The Constitution authorizes Congress to enact any laws “necessary and proper” to the powers explicitly delegated to Congress. If you find some of our laws today to be unnecessary or improper, then it is high time you have a conversation with your legislators—and with your neighbors who voted them into office.

The Constitution requires the President to take an oath to “preserve, protect and defend the Constitution of the United States.” As you consider the candidates seeking that office in 2012, hold them to that standard.

But if you find the Constitution itself to be inadequate, then campaign for its amendment. A change in regime, when it becomes necessary, best begins in the hearts and minds of We the People—that means you and your fellow Americans.

“Freedom,” said President George W. Bush, “is the hope of every human heart, the right of every person, and the future of every nation.” This does not come easily. Battles must be fought—sometimes in the fields of operation overseas, but always and especially in the classrooms, cafés, and courthouses of this nation. And I understand some of you are in the habit of attending tea parties where no one actually drinks tea.

Our history has demonstrated time and again that ideas have consequences. In the twenty-first century we have discovered that the text message and the tweet, like the pens of olden days, are mightier than the sword. Our nation, like our home towns and our families, has always depended upon ordinary people dreaming and doing extraordinary things.

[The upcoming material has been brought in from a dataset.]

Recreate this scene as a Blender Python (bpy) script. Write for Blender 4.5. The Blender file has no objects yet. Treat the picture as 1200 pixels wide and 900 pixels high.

But if you discover that the generation before you has neglected any of these responsibilities, then it falls to you to pick up the pieces and carry on. History provides you with many examples. Consider Martin Luther King, Jr., who in the last speech of his life said:

Somewhere I read of the freedom of assembly. Somewhere I read of the freedom of speech. Somewhere I read of the freedom of press. Somewhere I read that the greatness of America is the right to protest for right.

Yes, these rights belong to you. To preserve these rights for your children and your children’s children, you have a republic—if you can keep it.